Frenchette Garth, president of Zeta Phi Beta, a black sorority, said she was “opposed to the notion that because Mr. Fulcher did batter a woman, it makes him unsympathetic to women’s issues. Who better to know the sins of the action but someone who has suffered from the problem, got counseling and is committed to remedying the problems for others?”
But that argument holds no appeal for Kristin Lange, a founding member of the Women’s Student Union. Fulcher approached her to join his coalition, and she campaigned actively for him. Now she feels embarrassed.
“There’s a large sense of betrayal for me personally and for a lot of women,” Lange says. “I mean, I misrepresented him to a lot of people, I feel.”
Darren Fulcher says he ran for student body president to do something historic.
“I wanted to bring people together that had never been put together before. I wanted to put the white Greek organizations into a coalition with the minority organizations. I wanted the gay and lesbian organizations and Women’s Student Union. I just wanted to include everyone in a broad-based coalition where everyone felt like they had a part. They could gain from me being the president.”
His eyes sparkle as he describes the role he wrote for himself. He doesn’t like the bogeyman part he finds himself playing, but he’s proud that he’s kept his cool and has spoken frankly about his problems to other students.
“I respect myself more now than I ever have in my life,” he says earnestly. “And as I told the Student Senate, it doesn’t matter if you say you don’t respect me, but you have no choice to respect me, because I respect myself.”
Although he is short--maybe 5 foot 6 on a good day--Fulcher has the bulk of a man who works out in the gym and the charm of one who’s eager to please.
“I’m learning who I am,” he says. “That’s probably the most invigorating discovery that anyone could ever have. These people, they don’t know who they are.”

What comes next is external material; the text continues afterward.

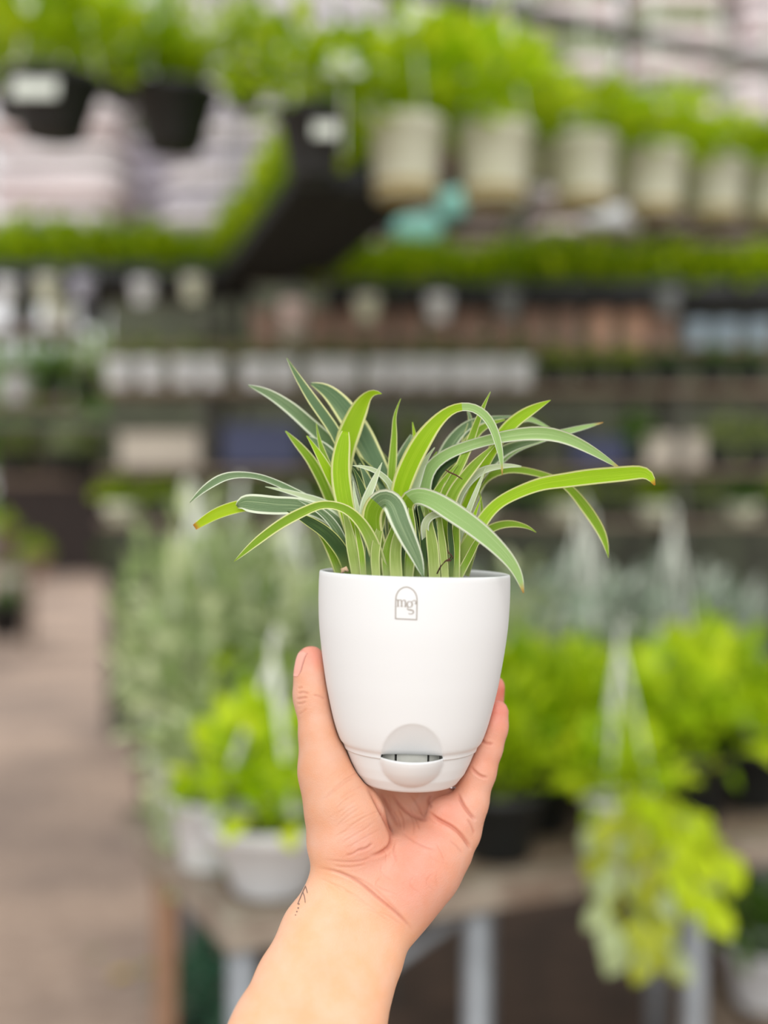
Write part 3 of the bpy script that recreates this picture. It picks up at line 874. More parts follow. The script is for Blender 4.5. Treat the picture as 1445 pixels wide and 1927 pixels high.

He defends not revealing the battery charge by explaining that it “happened before I was student body president,” and that, by agreement with Glavas’ parents, “we would keep it private.”
The hardest part, he says softly, was going to talk to her parents after he had hit her. Her father helped him come to terms with his anger at life, he says, adding, “He and I have always had a good relationship.”
Though he and Glavas are no longer dating, they still are on good terms, he says. He resents the Kansan most for dragging her name into the public eye. Glavas has declined to speak to the press.
Fulcher thinks the Kansan’s coverage has been “vengeful and vindictive.”
Why, after all this, is he still fighting for his position? “Because I’m not a quitter.” But does he feel persecuted? Not really, he says: “That’s just the way the system works.”